DATASET EXTRACT:
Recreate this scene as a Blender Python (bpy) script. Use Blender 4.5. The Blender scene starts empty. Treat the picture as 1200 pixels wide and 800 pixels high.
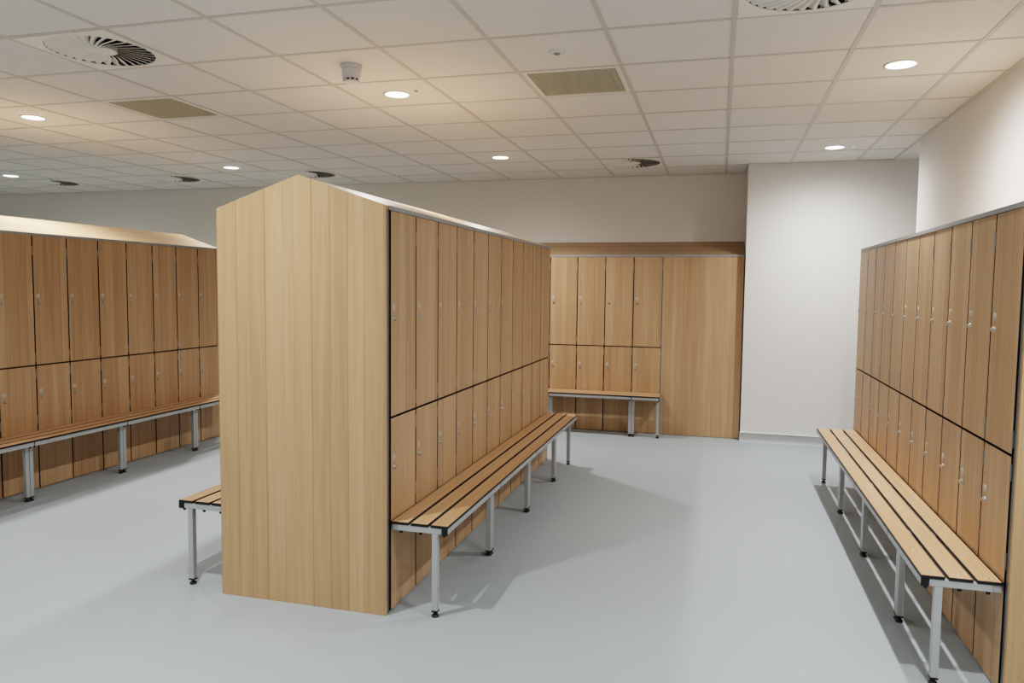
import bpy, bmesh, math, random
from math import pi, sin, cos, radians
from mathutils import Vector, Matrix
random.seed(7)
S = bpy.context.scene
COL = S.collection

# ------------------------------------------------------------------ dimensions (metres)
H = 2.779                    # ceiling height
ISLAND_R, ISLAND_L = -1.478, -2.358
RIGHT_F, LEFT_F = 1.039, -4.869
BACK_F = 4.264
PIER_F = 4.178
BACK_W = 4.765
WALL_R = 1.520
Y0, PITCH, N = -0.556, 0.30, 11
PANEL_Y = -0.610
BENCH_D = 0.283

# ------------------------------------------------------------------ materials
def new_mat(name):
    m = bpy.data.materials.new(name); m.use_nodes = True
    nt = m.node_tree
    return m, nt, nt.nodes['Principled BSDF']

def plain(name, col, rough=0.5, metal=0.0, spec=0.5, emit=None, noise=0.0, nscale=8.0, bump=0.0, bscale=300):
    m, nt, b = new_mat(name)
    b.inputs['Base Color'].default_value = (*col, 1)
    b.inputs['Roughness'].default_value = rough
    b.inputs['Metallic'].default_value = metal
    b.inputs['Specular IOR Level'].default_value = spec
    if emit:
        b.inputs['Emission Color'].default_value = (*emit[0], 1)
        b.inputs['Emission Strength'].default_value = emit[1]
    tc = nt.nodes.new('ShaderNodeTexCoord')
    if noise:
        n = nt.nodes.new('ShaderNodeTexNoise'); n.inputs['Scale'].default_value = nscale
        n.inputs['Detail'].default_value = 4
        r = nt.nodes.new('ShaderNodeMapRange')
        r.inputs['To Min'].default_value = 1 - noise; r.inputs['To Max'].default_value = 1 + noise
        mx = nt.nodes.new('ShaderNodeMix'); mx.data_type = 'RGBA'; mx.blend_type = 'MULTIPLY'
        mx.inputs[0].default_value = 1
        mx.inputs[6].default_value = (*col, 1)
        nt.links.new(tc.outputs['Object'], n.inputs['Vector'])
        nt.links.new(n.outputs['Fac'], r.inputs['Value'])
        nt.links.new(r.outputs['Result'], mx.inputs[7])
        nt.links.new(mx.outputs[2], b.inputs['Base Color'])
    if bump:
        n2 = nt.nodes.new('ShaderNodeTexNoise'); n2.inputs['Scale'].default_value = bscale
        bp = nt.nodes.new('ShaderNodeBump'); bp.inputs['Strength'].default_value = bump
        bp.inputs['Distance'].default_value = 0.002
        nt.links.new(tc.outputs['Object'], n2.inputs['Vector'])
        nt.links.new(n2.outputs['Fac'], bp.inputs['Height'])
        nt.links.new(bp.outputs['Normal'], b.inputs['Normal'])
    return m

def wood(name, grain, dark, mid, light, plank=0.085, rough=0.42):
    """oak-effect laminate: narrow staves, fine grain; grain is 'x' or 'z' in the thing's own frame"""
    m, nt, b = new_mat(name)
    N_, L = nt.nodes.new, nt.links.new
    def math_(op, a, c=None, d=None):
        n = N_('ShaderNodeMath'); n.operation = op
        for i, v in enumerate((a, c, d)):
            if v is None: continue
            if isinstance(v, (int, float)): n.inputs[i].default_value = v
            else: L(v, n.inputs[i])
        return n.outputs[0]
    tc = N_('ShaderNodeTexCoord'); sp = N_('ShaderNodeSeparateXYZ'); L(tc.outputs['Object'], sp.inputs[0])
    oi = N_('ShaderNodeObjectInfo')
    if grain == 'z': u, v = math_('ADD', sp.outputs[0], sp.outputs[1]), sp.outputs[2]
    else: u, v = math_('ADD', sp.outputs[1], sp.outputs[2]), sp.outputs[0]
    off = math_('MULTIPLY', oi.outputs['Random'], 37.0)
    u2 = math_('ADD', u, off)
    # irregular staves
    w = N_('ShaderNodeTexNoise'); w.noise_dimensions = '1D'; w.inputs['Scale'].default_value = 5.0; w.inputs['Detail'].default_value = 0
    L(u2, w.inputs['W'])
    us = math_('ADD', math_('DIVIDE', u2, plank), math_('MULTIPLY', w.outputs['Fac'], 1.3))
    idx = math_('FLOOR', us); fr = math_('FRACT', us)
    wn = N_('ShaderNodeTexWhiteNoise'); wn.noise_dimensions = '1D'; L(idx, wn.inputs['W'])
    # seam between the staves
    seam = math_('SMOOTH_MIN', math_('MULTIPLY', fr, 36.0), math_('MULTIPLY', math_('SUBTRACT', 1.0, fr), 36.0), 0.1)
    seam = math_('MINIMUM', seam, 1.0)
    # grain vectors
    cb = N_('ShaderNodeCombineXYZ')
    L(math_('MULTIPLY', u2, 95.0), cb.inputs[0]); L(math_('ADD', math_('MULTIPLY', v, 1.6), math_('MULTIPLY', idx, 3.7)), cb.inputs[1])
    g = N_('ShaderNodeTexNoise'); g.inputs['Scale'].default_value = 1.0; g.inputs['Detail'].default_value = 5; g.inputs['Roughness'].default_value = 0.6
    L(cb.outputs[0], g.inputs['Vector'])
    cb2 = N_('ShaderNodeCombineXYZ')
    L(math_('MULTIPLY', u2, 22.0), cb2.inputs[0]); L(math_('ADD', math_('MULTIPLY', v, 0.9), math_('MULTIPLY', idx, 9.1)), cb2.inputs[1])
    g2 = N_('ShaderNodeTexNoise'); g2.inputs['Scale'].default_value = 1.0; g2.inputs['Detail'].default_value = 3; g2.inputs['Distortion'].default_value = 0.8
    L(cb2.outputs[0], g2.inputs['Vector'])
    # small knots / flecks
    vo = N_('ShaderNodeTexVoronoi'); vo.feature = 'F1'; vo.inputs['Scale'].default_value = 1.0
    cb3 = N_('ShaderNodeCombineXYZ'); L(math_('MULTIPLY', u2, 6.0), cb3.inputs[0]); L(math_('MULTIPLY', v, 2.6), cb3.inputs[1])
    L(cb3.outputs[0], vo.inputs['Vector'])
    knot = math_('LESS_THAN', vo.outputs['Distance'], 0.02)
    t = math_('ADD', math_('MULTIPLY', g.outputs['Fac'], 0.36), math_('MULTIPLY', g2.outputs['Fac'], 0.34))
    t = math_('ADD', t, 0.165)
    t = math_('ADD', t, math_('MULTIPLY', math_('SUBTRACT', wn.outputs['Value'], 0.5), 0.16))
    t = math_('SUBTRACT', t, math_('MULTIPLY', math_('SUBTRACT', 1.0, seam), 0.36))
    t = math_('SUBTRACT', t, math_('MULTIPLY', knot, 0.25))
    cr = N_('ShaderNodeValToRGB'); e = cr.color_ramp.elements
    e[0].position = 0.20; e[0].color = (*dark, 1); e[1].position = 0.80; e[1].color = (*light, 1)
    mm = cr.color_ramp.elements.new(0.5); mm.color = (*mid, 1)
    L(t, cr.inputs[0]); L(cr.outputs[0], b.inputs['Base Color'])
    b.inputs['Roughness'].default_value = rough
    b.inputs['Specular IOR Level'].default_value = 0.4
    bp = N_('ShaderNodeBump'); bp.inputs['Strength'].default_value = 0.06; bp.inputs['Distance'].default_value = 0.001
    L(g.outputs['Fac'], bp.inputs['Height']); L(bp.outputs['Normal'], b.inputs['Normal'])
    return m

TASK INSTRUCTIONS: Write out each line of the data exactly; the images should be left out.

TASK ANSWER:
Recreate this scene as a Blender Python (bpy) script. Use Blender 4.5. The Blender scene starts empty. Treat the picture as 1200 pixels wide and 800 pixels high.
import bpy, bmesh, math, random
from math import pi, sin, cos, radians
from mathutils import Vector, Matrix
random.seed(7)
S = bpy.context.scene
COL = S.collection

# ------------------------------------------------------------------ dimensions (metres)
H = 2.779                    # ceiling height
ISLAND_R, ISLAND_L = -1.478, -2.358
RIGHT_F, LEFT_F = 1.039, -4.869
BACK_F = 4.264
PIER_F = 4.178
BACK_W = 4.765
WALL_R = 1.520
Y0, PITCH, N = -0.556, 0.30, 11
PANEL_Y = -0.610
BENCH_D = 0.283

# ------------------------------------------------------------------ materials
def new_mat(name):
    m = bpy.data.materials.new(name); m.use_nodes = True
    nt = m.node_tree
    return m, nt, nt.nodes['Principled BSDF']

def plain(name, col, rough=0.5, metal=0.0, spec=0.5, emit=None, noise=0.0, nscale=8.0, bump=0.0, bscale=300):
    m, nt, b = new_mat(name)
    b.inputs['Base Color'].default_value = (*col, 1)
    b.inputs['Roughness'].default_value = rough
    b.inputs['Metallic'].default_value = metal
    b.inputs['Specular IOR Level'].default_value = spec
    if emit:
        b.inputs['Emission Color'].default_value = (*emit[0], 1)
        b.inputs['Emission Strength'].default_value = emit[1]
    tc = nt.nodes.new('ShaderNodeTexCoord')
    if noise:
        n = nt.nodes.new('ShaderNodeTexNoise'); n.inputs['Scale'].default_value = nscale
        n.inputs['Detail'].default_value = 4
        r = nt.nodes.new('ShaderNodeMapRange')
        r.inputs['To Min'].default_value = 1 - noise; r.inputs['To Max'].default_value = 1 + noise
        mx = nt.nodes.new('ShaderNodeMix'); mx.data_type = 'RGBA'; mx.blend_type = 'MULTIPLY'
        mx.inputs[0].default_value = 1
        mx.inputs[6].default_value = (*col, 1)
        nt.links.new(tc.outputs['Object'], n.inputs['Vector'])
        nt.links.new(n.outputs['Fac'], r.inputs['Value'])
        nt.links.new(r.outputs['Result'], mx.inputs[7])
        nt.links.new(mx.outputs[2], b.inputs['Base Color'])
    if bump:
        n2 = nt.nodes.new('ShaderNodeTexNoise'); n2.inputs['Scale'].default_value = bscale
        bp = nt.nodes.new('ShaderNodeBump'); bp.inputs['Strength'].default_value = bump
        bp.inputs['Distance'].default_value = 0.002
        nt.links.new(tc.outputs['Object'], n2.inputs['Vector'])
        nt.links.new(n2.outputs['Fac'], bp.inputs['Height'])
        nt.links.new(bp.outputs['Normal'], b.inputs['Normal'])
    return m

def wood(name, grain, dark, mid, light, plank=0.085, rough=0.42):
    """oak-effect laminate: narrow staves, fine grain; grain is 'x' or 'z' in the thing's own frame"""
    m, nt, b = new_mat(name)
    N_, L = nt.nodes.new, nt.links.new
    def math_(op, a, c=None, d=None):
        n = N_('ShaderNodeMath'); n.operation = op
        for i, v in enumerate((a, c, d)):
            if v is None: continue
            if isinstance(v, (int, float)): n.inputs[i].default_value = v
            else: L(v, n.inputs[i])
        return n.outputs[0]
    tc = N_('ShaderNodeTexCoord'); sp = N_('ShaderNodeSeparateXYZ'); L(tc.outputs['Object'], sp.inputs[0])
    oi = N_('ShaderNodeObjectInfo')
    if grain == 'z': u, v = math_('ADD', sp.outputs[0], sp.outputs[1]), sp.outputs[2]
    else: u, v = math_('ADD', sp.outputs[1], sp.outputs[2]), sp.outputs[0]
    off = math_('MULTIPLY', oi.outputs['Random'], 37.0)
    u2 = math_('ADD', u, off)
    # irregular staves
    w = N_('ShaderNodeTexNoise'); w.noise_dimensions = '1D'; w.inputs['Scale'].default_value = 5.0; w.inputs['Detail'].default_value = 0
    L(u2, w.inputs['W'])
    us = math_('ADD', math_('DIVIDE', u2, plank), math_('MULTIPLY', w.outputs['Fac'], 1.3))
    idx = math_('FLOOR', us); fr = math_('FRACT', us)
    wn = N_('ShaderNodeTexWhiteNoise'); wn.noise_dimensions = '1D'; L(idx, wn.inputs['W'])
    # seam between the staves
    seam = math_('SMOOTH_MIN', math_('MULTIPLY', fr, 36.0), math_('MULTIPLY', math_('SUBTRACT', 1.0, fr), 36.0), 0.1)
    seam = math_('MINIMUM', seam, 1.0)
    # grain vectors
    cb = N_('ShaderNodeCombineXYZ')
    L(math_('MULTIPLY', u2, 95.0), cb.inputs[0]); L(math_('ADD', math_('MULTIPLY', v, 1.6), math_('MULTIPLY', idx, 3.7)), cb.inputs[1])
    g = N_('ShaderNodeTexNoise'); g.inputs['Scale'].default_value = 1.0; g.inputs['Detail'].default_value = 5; g.inputs['Roughness'].default_value = 0.6
    L(cb.outputs[0], g.inputs['Vector'])
    cb2 = N_('ShaderNodeCombineXYZ')
    L(math_('MULTIPLY', u2, 22.0), cb2.inputs[0]); L(math_('ADD', math_('MULTIPLY', v, 0.9), math_('MULTIPLY', idx, 9.1)), cb2.inputs[1])
    g2 = N_('ShaderNodeTexNoise'); g2.inputs['Scale'].default_value = 1.0; g2.inputs['Detail'].default_value = 3; g2.inputs['Distortion'].default_value = 0.8
    L(cb2.outputs[0], g2.inputs['Vector'])
    # small knots / flecks
    vo = N_('ShaderNodeTexVoronoi'); vo.feature = 'F1'; vo.inputs['Scale'].default_value = 1.0
    cb3 = N_('ShaderNodeCombineXYZ'); L(math_('MULTIPLY', u2, 6.0), cb3.inputs[0]); L(math_('MULTIPLY', v, 2.6), cb3.inputs[1])
    L(cb3.outputs[0], vo.inputs['Vector'])
    knot = math_('LESS_THAN', vo.outputs['Distance'], 0.02)
    t = math_('ADD', math_('MULTIPLY', g.outputs['Fac'], 0.36), math_('MULTIPLY', g2.outputs['Fac'], 0.34))
    t = math_('ADD', t, 0.165)
    t = math_('ADD', t, math_('MULTIPLY', math_('SUBTRACT', wn.outputs['Value'], 0.5), 0.16))
    t = math_('SUBTRACT', t, math_('MULTIPLY', math_('SUBTRACT', 1.0, seam), 0.36))
    t = math_('SUBTRACT', t, math_('MULTIPLY', knot, 0.25))
    cr = N_('ShaderNodeValToRGB'); e = cr.color_ramp.elements
    e[0].position = 0.20; e[0].color = (*dark, 1); e[1].position = 0.80; e[1].color = (*light, 1)
    mm = cr.color_ramp.elements.new(0.5); mm.color = (*mid, 1)
    L(t, cr.inputs[0]); L(cr.outputs[0], b.inputs['Base Color'])
    b.inputs['Roughness'].default_value = rough
    b.inputs['Specular IOR Level'].default_value = 0.4
    bp = N_('ShaderNodeBump'); bp.inputs['Strength'].default_value = 0.06; bp.inputs['Distance'].default_value = 0.001
    L(g.outputs['Fac'], bp.inputs['Height']); L(bp.outputs['Normal'], b.inputs['Normal'])
    return m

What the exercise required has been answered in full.